Updated

So after all this time, what the Comey testimony comes down do is the president’s request for “honest loyalty.” I can’t get very upset about that. That’s not the same thing as a request for dishonest loyalty, which by definition is criminal. Importantly, it’s not the same thing as “honest disloyalty.”

There’s a lot of honest disloyalty in Washington, with all the leaking that’s going on. The State Department staffers who rush from a meeting with Trump to phone the Washington Post might report honestly on what was said, but they’re disloyal all the same. Then there are decisions that come down to judgment calls, where an official has some discretion about what to do. If he’s a partisan Trump hater, the decision will come out differently than it would from a Trump loyalist. And everybody knows this.

The members of an administration charged with enforcing the law—the Attorney General, the FBI Director—hold their offices in a dual capacity. They’re officers of the law, and they’re members of the administration and dismissible by the president. If I had to summarize in two words how they could honorably satisfy the joint duties of their offices, I couldn’t do much better than “honest loyalty.”

Loyalty was especially needed, given the fake news that was surrounding the administration and interfering with its policy objectives. The Russian reset, which every administration has sought since the fall of communism, was on hold until the falsehoods could be knocked down. And remember just how salacious those stories were, and how eagerly a partisan press hallooed them.

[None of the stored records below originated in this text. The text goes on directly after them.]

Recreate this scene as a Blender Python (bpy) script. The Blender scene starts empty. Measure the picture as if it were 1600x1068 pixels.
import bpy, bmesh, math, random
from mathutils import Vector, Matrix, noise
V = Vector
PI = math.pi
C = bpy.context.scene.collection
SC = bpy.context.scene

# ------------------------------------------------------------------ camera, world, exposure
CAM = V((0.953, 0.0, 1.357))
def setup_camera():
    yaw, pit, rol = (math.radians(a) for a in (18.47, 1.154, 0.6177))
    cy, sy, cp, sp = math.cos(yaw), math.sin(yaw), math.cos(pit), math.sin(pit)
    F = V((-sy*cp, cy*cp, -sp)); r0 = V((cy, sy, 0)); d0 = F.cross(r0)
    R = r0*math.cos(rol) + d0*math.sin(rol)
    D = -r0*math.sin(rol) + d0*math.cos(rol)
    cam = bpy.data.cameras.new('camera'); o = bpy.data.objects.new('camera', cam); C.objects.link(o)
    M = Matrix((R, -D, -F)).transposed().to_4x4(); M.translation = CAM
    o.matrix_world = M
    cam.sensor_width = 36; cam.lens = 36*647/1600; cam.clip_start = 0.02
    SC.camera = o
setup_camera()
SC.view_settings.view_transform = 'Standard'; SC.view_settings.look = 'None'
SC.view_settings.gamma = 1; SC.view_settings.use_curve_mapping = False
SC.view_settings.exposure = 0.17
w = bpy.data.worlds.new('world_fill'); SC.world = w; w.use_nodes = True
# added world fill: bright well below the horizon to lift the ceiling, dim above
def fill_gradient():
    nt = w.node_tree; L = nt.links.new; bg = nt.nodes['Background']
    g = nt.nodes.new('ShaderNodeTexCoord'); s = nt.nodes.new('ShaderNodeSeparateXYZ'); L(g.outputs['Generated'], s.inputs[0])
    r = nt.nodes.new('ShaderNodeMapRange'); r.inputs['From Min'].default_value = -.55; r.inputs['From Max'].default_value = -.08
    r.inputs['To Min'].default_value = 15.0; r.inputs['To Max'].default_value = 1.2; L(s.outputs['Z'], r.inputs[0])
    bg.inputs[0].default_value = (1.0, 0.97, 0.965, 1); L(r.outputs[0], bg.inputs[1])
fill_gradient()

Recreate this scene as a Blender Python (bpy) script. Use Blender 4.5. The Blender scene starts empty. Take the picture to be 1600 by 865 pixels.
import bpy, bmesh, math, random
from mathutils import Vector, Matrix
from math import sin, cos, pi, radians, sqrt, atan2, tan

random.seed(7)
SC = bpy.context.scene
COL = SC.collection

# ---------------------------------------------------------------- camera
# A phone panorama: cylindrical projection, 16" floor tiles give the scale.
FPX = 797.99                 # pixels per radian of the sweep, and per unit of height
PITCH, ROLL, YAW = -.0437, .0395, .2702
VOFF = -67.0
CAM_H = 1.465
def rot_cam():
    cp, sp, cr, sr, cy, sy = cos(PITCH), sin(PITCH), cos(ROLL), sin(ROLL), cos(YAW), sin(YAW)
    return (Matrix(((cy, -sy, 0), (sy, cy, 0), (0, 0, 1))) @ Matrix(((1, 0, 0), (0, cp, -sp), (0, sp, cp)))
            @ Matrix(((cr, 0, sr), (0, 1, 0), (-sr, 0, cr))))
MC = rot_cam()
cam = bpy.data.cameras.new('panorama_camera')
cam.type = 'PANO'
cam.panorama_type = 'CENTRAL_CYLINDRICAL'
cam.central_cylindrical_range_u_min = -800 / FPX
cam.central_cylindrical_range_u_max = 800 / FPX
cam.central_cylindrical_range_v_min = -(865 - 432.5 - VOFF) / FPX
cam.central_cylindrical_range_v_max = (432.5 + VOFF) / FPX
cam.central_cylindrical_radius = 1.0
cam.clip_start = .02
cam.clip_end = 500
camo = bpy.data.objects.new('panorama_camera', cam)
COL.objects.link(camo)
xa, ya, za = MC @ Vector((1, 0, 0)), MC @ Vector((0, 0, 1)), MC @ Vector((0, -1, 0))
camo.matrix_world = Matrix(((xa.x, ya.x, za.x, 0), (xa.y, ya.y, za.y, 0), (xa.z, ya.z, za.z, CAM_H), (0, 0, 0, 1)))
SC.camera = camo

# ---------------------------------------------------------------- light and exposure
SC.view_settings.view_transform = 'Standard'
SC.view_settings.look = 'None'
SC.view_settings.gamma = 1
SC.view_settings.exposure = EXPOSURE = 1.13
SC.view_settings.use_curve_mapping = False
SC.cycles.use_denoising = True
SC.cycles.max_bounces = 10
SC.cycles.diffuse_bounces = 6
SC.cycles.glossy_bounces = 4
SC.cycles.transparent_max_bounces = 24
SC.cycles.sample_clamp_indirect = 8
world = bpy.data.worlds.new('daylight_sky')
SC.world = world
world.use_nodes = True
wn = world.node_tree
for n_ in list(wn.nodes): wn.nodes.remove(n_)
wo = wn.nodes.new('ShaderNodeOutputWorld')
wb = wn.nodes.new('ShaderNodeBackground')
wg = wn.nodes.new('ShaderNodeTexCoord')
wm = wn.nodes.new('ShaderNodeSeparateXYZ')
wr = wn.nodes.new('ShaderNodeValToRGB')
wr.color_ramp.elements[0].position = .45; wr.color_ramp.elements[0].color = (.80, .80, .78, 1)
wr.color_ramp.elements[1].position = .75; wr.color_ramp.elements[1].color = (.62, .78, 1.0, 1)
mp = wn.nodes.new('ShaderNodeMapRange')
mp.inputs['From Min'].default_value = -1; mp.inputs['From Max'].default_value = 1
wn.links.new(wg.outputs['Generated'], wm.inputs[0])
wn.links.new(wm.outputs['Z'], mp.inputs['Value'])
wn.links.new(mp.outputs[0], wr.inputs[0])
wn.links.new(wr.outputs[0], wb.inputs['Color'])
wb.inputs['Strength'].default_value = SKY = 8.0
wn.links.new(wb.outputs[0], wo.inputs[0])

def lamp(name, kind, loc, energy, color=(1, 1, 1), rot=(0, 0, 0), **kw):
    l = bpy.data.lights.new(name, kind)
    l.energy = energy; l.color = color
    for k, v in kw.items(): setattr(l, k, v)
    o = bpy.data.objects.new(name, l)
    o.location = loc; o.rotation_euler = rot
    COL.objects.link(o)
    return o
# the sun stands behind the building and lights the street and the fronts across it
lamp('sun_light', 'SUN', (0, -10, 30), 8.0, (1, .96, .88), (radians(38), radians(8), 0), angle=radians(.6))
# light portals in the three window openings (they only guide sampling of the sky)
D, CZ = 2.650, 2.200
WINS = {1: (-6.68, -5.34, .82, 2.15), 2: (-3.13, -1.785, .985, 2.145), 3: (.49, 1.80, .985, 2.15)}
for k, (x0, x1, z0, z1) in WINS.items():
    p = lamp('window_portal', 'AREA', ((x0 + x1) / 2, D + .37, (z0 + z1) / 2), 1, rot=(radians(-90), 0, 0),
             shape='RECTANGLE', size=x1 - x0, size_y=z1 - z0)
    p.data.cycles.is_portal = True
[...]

These stories, incidentally, were alluded to in the statement Comey released Wednesday, thereby ensuring that they’d be all over the press Thursday, the day of his testimony. Even if you assume that Comey has a duty to testify before Congress, that couldn’t conceivably include the need to mention such stories. Unless it was payback time for Comey. But even as a private citizen, Comey retains some duties to the president who appointed him, and in this respect his testimony is the very definition of honest disloyalty.

If you read Comey’s testimony carefully, with some insight into how a normal person in Trump’s shoes might have regarded the FBI Director, you’ll see just how painful the interview might have been. Even without Comey’s strange history – the sad story of his interventions in the 2016 campaign, his seeming eagerness to hog the limelight – it’s easy to imagine the FBI Director’s uncomfortable visual cues. Have you ever had the sense, when meeting with someone, that he wanted to rush away and transcribe everything you just said, to be leaked publicly at a future date? That’s how it very plausibly must have seemed to Trump. Not without reason, I expect that he was simply creeped out by Comey.

We’ll hear a lot about Comey’s feelings Thursday. I expect he’ll say he felt pressured to drop the investigation of General Flynn. But with a person who so much resembles an emotional basket case as Comey, his feelings aren’t all that important. Instead, what matters is whether a reasonable person would reasonably have felt pressured. And the evidence just doesn’t seem to be there. Or anywhere close.

For that, we have the evidence of James Comey himself. A month ago, he told the Senate Judiciary Committee, “I'm talking about a situation where we were told to stop something for a political reason, that would be a very big deal. It's not happened in my experience.” The Russian investigation went on, and even after Comey was fired, Acting FBI Director Andrew McCabe (a Comey loyalist) testified that there was no interference in the FBI’s Russia investigation.

Finally, is it just possible that Flynn deserves to be cleared? I have some problems with his ties to Erdogan’s Turkey, but that’s another matter. As for Russia, all we’ve seen is a report of a transcript with a Russian ambassador that sounded pretty innocuous to everyone who wasn’t a member of an anti-Trump lynch mob.

The discussion about “honest loyalty” was prompted by Comey himself. “I’m not ‘reliable’ in the sense that politicians use that word,” he told Trump. But he’d always tell Trump the truth, he added.  He didn’t need to go there. If anything became clear during the 2016 campaign, when Comey first absolved Hillary Clinton, then rapped her knuckles, then reopened the investigation, then closed it two days before the election, we learned that “reliable” wasn’t Comey’s middle name. Which was a pretty good reason to fire him.